[start of Information supplied]
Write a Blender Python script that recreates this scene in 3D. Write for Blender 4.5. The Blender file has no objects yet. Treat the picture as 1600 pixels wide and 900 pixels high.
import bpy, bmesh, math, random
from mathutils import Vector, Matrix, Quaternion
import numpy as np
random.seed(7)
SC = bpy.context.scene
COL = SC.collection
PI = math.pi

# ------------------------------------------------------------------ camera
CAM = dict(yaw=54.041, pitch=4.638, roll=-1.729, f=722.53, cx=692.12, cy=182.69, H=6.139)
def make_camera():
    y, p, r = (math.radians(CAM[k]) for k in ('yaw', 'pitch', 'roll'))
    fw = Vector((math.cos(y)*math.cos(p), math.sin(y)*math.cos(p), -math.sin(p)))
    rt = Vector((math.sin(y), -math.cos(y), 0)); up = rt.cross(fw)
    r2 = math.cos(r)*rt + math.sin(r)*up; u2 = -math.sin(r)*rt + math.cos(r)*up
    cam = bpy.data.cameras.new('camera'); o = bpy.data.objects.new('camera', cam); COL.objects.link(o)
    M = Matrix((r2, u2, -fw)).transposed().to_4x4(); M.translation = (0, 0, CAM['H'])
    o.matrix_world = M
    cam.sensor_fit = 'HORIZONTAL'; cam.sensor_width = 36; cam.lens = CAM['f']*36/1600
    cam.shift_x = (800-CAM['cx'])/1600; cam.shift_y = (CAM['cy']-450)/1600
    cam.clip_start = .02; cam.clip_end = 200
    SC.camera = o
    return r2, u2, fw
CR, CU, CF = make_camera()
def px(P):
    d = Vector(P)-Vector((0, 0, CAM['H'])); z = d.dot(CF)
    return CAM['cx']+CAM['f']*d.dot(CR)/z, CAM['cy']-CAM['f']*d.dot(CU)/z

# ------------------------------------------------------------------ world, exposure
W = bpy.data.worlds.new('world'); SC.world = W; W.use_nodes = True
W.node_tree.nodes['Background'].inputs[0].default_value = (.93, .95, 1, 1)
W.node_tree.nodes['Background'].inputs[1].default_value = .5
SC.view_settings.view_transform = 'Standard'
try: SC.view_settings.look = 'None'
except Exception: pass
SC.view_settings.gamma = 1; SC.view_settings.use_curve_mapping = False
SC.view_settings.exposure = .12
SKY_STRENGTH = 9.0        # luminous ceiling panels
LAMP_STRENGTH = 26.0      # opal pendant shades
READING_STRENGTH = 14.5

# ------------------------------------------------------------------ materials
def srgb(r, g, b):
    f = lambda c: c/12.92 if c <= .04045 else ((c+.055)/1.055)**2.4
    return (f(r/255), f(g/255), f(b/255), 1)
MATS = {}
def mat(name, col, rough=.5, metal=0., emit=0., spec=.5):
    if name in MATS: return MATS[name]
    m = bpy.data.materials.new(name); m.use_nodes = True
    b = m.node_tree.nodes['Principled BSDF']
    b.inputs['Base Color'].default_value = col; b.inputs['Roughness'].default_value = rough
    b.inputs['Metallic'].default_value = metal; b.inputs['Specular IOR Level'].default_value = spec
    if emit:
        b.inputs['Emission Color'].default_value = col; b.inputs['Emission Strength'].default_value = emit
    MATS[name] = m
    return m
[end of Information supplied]
**Written exercise**
Transcribe the material exactly as it reads.

**Correct output**
Write a Blender Python script that recreates this scene in 3D. Write for Blender 4.5. The Blender file has no objects yet. Treat the picture as 1600 pixels wide and 900 pixels high.
import bpy, bmesh, math, random
from mathutils import Vector, Matrix, Quaternion
import numpy as np
random.seed(7)
SC = bpy.context.scene
COL = SC.collection
PI = math.pi

# ------------------------------------------------------------------ camera
CAM = dict(yaw=54.041, pitch=4.638, roll=-1.729, f=722.53, cx=692.12, cy=182.69, H=6.139)
def make_camera():
    y, p, r = (math.radians(CAM[k]) for k in ('yaw', 'pitch', 'roll'))
    fw = Vector((math.cos(y)*math.cos(p), math.sin(y)*math.cos(p), -math.sin(p)))
    rt = Vector((math.sin(y), -math.cos(y), 0)); up = rt.cross(fw)
    r2 = math.cos(r)*rt + math.sin(r)*up; u2 = -math.sin(r)*rt + math.cos(r)*up
    cam = bpy.data.cameras.new('camera'); o = bpy.data.objects.new('camera', cam); COL.objects.link(o)
    M = Matrix((r2, u2, -fw)).transposed().to_4x4(); M.translation = (0, 0, CAM['H'])
    o.matrix_world = M
    cam.sensor_fit = 'HORIZONTAL'; cam.sensor_width = 36; cam.lens = CAM['f']*36/1600
    cam.shift_x = (800-CAM['cx'])/1600; cam.shift_y = (CAM['cy']-450)/1600
    cam.clip_start = .02; cam.clip_end = 200
    SC.camera = o
    return r2, u2, fw
CR, CU, CF = make_camera()
def px(P):
    d = Vector(P)-Vector((0, 0, CAM['H'])); z = d.dot(CF)
    return CAM['cx']+CAM['f']*d.dot(CR)/z, CAM['cy']-CAM['f']*d.dot(CU)/z

# ------------------------------------------------------------------ world, exposure
W = bpy.data.worlds.new('world'); SC.world = W; W.use_nodes = True
W.node_tree.nodes['Background'].inputs[0].default_value = (.93, .95, 1, 1)
W.node_tree.nodes['Background'].inputs[1].default_value = .5
SC.view_settings.view_transform = 'Standard'
try: SC.view_settings.look = 'None'
except Exception: pass
SC.view_settings.gamma = 1; SC.view_settings.use_curve_mapping = False
SC.view_settings.exposure = .12
SKY_STRENGTH = 9.0        # luminous ceiling panels
LAMP_STRENGTH = 26.0      # opal pendant shades
READING_STRENGTH = 14.5

# ------------------------------------------------------------------ materials
def srgb(r, g, b):
    f = lambda c: c/12.92 if c <= .04045 else ((c+.055)/1.055)**2.4
    return (f(r/255), f(g/255), f(b/255), 1)
MATS = {}
def mat(name, col, rough=.5, metal=0., emit=0., spec=.5):
    if name in MATS: return MATS[name]
    m = bpy.data.materials.new(name); m.use_nodes = True
    b = m.node_tree.nodes['Principled BSDF']
    b.inputs['Base Color'].default_value = col; b.inputs['Roughness'].default_value = rough
    b.inputs['Metallic'].default_value = metal; b.inputs['Specular IOR Level'].default_value = spec
    if emit:
        b.inputs['Emission Color'].default_value = col; b.inputs['Emission Strength'].default_value = emit
    MATS[name] = m
    return m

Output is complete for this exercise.